**Short task**
The listing below must be repeated word for word, with its images excluded.

**Information supplied**
━━━━━━━━

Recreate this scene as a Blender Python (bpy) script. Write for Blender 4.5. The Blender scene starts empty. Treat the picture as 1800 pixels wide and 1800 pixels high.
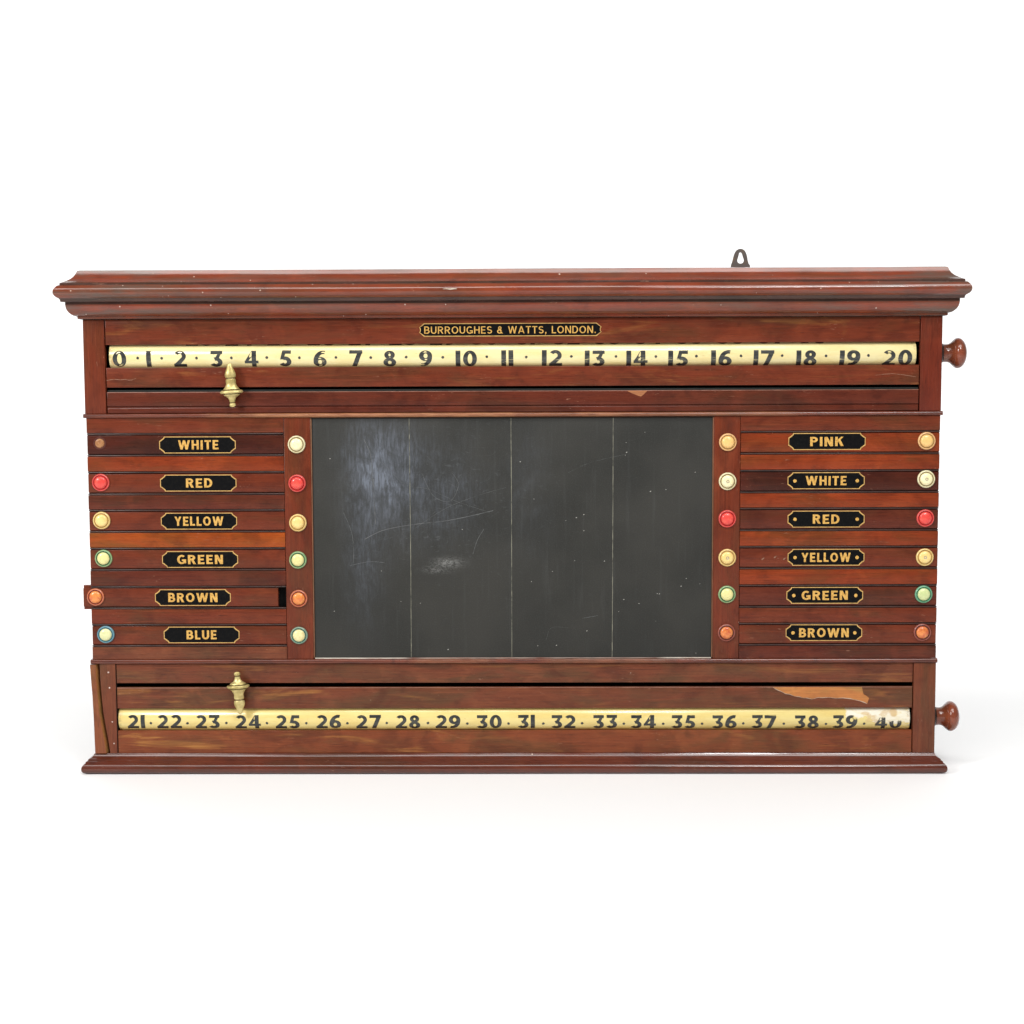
import bpy, bmesh, math, random
from mathutils import Vector, Matrix

# ------------------------------------------------------------------ camera, world, lamps, exposure
scene = bpy.context.scene
col = scene.collection
S = 0.0008                       # one board unit = 0.8 mm; u to the right, y into the board, v up from the floor

yaw, pitch, roll = 0.013507, -0.093757, 0.004048
cam_u, cam_v, cam_d = 40.8, 754.3, 3017.0
Rm = Matrix.Rotation(yaw, 3, 'Z') @ Matrix.Rotation(pitch, 3, 'X') @ Matrix.Rotation(roll, 3, 'Y')
cd = bpy.data.cameras.new('camera')
cam = bpy.data.objects.new('camera', cd)
col.objects.link(cam)
m4 = Matrix((Rm.col[0], Rm.col[2], -Rm.col[1])).transposed().to_4x4()
m4.translation = Vector((cam_u * S, -cam_d * S, cam_v * S))
cam.matrix_world = m4
cd.lens = 60.0
cd.sensor_width = 36.0
cd.clip_start = 0.05
cd.clip_end = 100.0
scene.camera = cam

world = bpy.data.worlds.new('World')
scene.world = world
world.use_nodes = True
bg = world.node_tree.nodes['Background']
bg.inputs[0].default_value = (1.0, 1.0, 1.0, 1)
bg.inputs[1].default_value = 0.26


def area(name, loc, target, sx, sy, power, color=(1, 1, 1)):
    l = bpy.data.lights.new(name, 'AREA')
    l.shape = 'RECTANGLE'
    l.size, l.size_y, l.energy, l.color = sx, sy, power, color
    o = bpy.data.objects.new(name, l)
    col.objects.link(o)
    o.location = loc
    d = Vector(target) - Vector(loc)
    o.rotation_euler = d.to_track_quat('-Z', 'Y').to_euler()
    return o


area('overhead_softbox', (0.1, -1.7, 3.0), (0.0, 0.2, 0.3), 3.6, 0.8, 70, (1.0, 0.985, 0.96))
area('key_softbox', (-2.6, -2.3, 1.9), (0.0, 0.0, 0.35), 0.6, 0.6, 74, (1.0, 0.99, 0.97))
area('window_softbox', (0.80, -1.9, 2.05), (0.35, 0.0, 0.4), 0.62, 0.26, 22, (0.98, 0.99, 1.0))
area('backdrop_softbox', (0.0, 0.9, 2.2), (0.0, 2.8, 1.0), 6.0, 0.5, 50)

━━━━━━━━

**Response to this task**
Recreate this scene as a Blender Python (bpy) script. Write for Blender 4.5. The Blender scene starts empty. Treat the picture as 1800 pixels wide and 1800 pixels high.
import bpy, bmesh, math, random
from mathutils import Vector, Matrix

# ------------------------------------------------------------------ camera, world, lamps, exposure
scene = bpy.context.scene
col = scene.collection
S = 0.0008                       # one board unit = 0.8 mm; u to the right, y into the board, v up from the floor

yaw, pitch, roll = 0.013507, -0.093757, 0.004048
cam_u, cam_v, cam_d = 40.8, 754.3, 3017.0
Rm = Matrix.Rotation(yaw, 3, 'Z') @ Matrix.Rotation(pitch, 3, 'X') @ Matrix.Rotation(roll, 3, 'Y')
cd = bpy.data.cameras.new('camera')
cam = bpy.data.objects.new('camera', cd)
col.objects.link(cam)
m4 = Matrix((Rm.col[0], Rm.col[2], -Rm.col[1])).transposed().to_4x4()
m4.translation = Vector((cam_u * S, -cam_d * S, cam_v * S))
cam.matrix_world = m4
cd.lens = 60.0
cd.sensor_width = 36.0
cd.clip_start = 0.05
cd.clip_end = 100.0
scene.camera = cam

world = bpy.data.worlds.new('World')
scene.world = world
world.use_nodes = True
bg = world.node_tree.nodes['Background']
bg.inputs[0].default_value = (1.0, 1.0, 1.0, 1)
bg.inputs[1].default_value = 0.26


def area(name, loc, target, sx, sy, power, color=(1, 1, 1)):
    l = bpy.data.lights.new(name, 'AREA')
    l.shape = 'RECTANGLE'
    l.size, l.size_y, l.energy, l.color = sx, sy, power, color
    o = bpy.data.objects.new(name, l)
    col.objects.link(o)
    o.location = loc
    d = Vector(target) - Vector(loc)
    o.rotation_euler = d.to_track_quat('-Z', 'Y').to_euler()
    return o


area('overhead_softbox', (0.1, -1.7, 3.0), (0.0, 0.2, 0.3), 3.6, 0.8, 70, (1.0, 0.985, 0.96))
area('key_softbox', (-2.6, -2.3, 1.9), (0.0, 0.0, 0.35), 0.6, 0.6, 74, (1.0, 0.99, 0.97))
area('window_softbox', (0.80, -1.9, 2.05), (0.35, 0.0, 0.4), 0.62, 0.26, 22, (0.98, 0.99, 1.0))
area('backdrop_softbox', (0.0, 0.9, 2.2), (0.0, 2.8, 1.0), 6.0, 0.5, 50)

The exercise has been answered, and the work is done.